Another Day, Another Freddie Mac Scandal

01/31/2012 11:01 am EST


Igor Greenwald

Chief Investment Strategist, MLP Profits

Revelations that the company has been betting against the homeowners it has refused to help warrant the firing of its ineffectual overseer, writes senior editor Igor Greenwald.

You know that embarrassing relative you can’t quite disown and most certainly can’t control? It turns out Uncle Sam has a couple of those, known as Freddie Mac and Fannie Mae.

Freddie and Fannie are a power couple all right, with seemingly unchecked power to generate regret.

For conservatives, they’re proof that the housing bubble and subsequent financial crash were the fault of the government. It doesn’t matter how much proof is furnished that Freddie’s and Fannie’s lending was much more prudent than the subprime excesses solicited by Wall Street. It doesn’t matter that Fannie and Freddie didn’t pioneer the synthetic CDO, nor pushed the no-income, no-job approvals.

They’re part of a fantasy narrative about government ruining yet another private-sector success story. To admit otherwise would raise uncomfortable questions about why exactly market failures like the housing crash don’t argue for increased financial regulation.

Liberals have their own score to settle with the government-sponsored mortgage packagers. It has to do with the fact that even though their bankrupt husks were bailed out via federal receivership and backed explicitly by Uncle Sam, these zombie companies have continued to resist sensible proposals that would let many underwater homeowners refinance at the lower current market rates—boosting disposable income, perking up the moribund housing market, and ultimately helping Fannie and Freddie recover more money (after taking some upfront losses).

Fannie and Freddie have resisted such proposals from both the Obama administration and the Federal Reserve, as if they don’t realize where their bread is buttered these days. And they’ve been backed in this intransigence by Edward DeMarco, the acting director of the Federal Housing Finance Agency, who’s in charge only because Republicans in Congress scotched his successor’s nomination.

Now comes news that Freddie has been betting against the struggling homeowners it has refused to help. A joint investigation by ProPublica and NPR News has found that over the last two years, Freddie Mac has gambled $3.4 billion on “inverse floater” securities, which derive cash flow from the high-interest-rate mortgages Freddie has refused to help refinance.

If underwater homeowners keep paying their 7% mortgages, Freddie wins, even as the country loses. If they default or if they we somehow able to refinance, or if currently low interest rates were to rise, Freddie loses—and so too does the country.
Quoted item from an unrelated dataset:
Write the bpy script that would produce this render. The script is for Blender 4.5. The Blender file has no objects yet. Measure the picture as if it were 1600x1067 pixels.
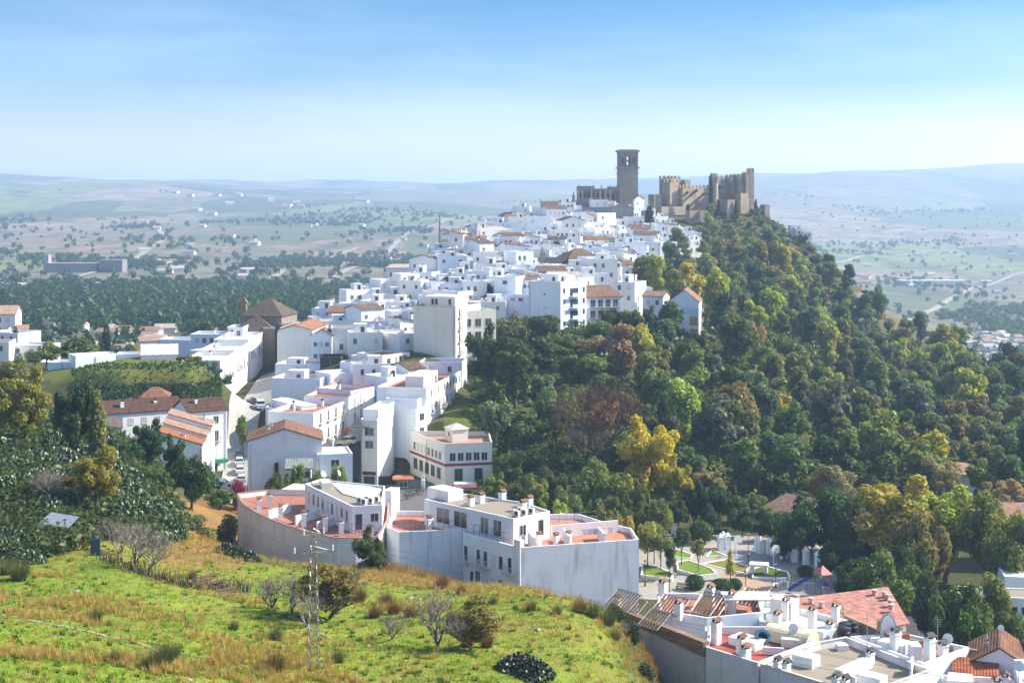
import bpy, math, random
import numpy as np
from mathutils import Vector, noise as mnoise
R = math.radians
SC = bpy.context.scene
COL = SC.collection
# ---------------------------------------------------------------- camera, sky, sun, exposure
F = 2222.0; HY = 320.0          # focal length in photo pixels, eye level row
cam = bpy.data.cameras.new('camera'); camo = bpy.data.objects.new('camera', cam); COL.objects.link(camo)
cam.sensor_width = 36; cam.lens = F*36/1600; cam.shift_y = -(533.5-HY)/1600
cam.clip_start = 1; cam.clip_end = 40000
camo.location = (0, 0, 0); camo.rotation_euler = (R(90), 0, 0)
SC.camera = camo
SUN_EL, SUN_AZ = R(37), R(77)   # azimuth clockwise from the view direction
w = bpy.data.worlds.new('World'); SC.world = w; w.use_nodes = True
nt = w.node_tree; nt.nodes.clear()
sky = nt.nodes.new('ShaderNodeTexSky'); sky.sky_type = 'NISHITA'; sky.sun_disc = False
sky.sun_elevation = SUN_EL; sky.sun_rotation = SUN_AZ
sky.air_density = 1.0; sky.dust_density = 1.0; sky.ozone_density = 2.5; sky.altitude = 100
bg = nt.nodes.new('ShaderNodeBackground'); bg.inputs['Strength'].default_value = 0.15
wo = nt.nodes.new('ShaderNodeOutputWorld')
# thin high cloud wisps in the sky itself
tc = nt.nodes.new('ShaderNodeTexCoord'); mp = nt.nodes.new('ShaderNodeMapping'); mp.inputs['Scale'].default_value = (1.6, 1.6, 9)
mp.inputs['Rotation'].default_value = (0, R(8), 0)
nz = nt.nodes.new('ShaderNodeTexNoise'); nz.inputs['Scale'].default_value = 2.2; nz.inputs['Detail'].default_value = 5; nz.inputs['Roughness'].default_value = .55
cr = nt.nodes.new('ShaderNodeMapRange'); cr.inputs[1].default_value = .45; cr.inputs[2].default_value = .85; cr.inputs[3].default_value = 0; cr.inputs[4].default_value = .18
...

The problem here isn’t even that Freddie has been betting against the homeowners it is by charter supposed to help. The real scandal is that the company is betting at all on the taxpayers’ dime.

We already owe more than $160 billion for Freddie’s and Fannie’s mistakes during the housing boom—and they made plenty even as accessories after the fact. Now we’re also on the hook for the “inverse floater” bets that depend on the housing market to stay frozen to succeed, yet will cost Freddie—and therefore us—even more money should home sales ever thaw.

This is the problem with maintaining the fiction that Freddie and Fannie somehow remain private and independent companies. It would have been better to make them part of the Department of Housing—at least they wouldn’t still be supporting gambling—sorry, trading—desks, nor would their top execs have been awarded millions of dollars in bonuses, with DeMarco’s blessings.

The FHFA also countenanced the “inverse floater” trades, an official with the agency told ProPublica and NPR. DeMarco, the cipher in charge of this oppositional and dysfunctional agency, has fought like crazy against expanding refinancing for underwater homeowners and principal forgiveness, even though such steps could help Fannie and Freddie dodge the long-term losses they simply haven’t yet acknowledged.

Washington heavyweights from Treasury Secretary Tim Geithner to Fed Chairman Ben Bernanke would love to see DeMarco sent packing, but the law authorizing the FHFA allows the president to fire him only “for cause,” generally implying some sort of misconduct or malfeasance.

The “inverse floaters” revelation is close enough, for government work. President Obama should remove DeMarco—if only for his many sins of omission—install a more pliant deputy, have him offer the underwater homeowners much more meaningful relief, and let Congressional foes sue if they want.

We the people own Freddie and Fannie. We employ the traders hoping to profit from the unfortunates paying 7% underwater mortgages forever. We might as well act like it.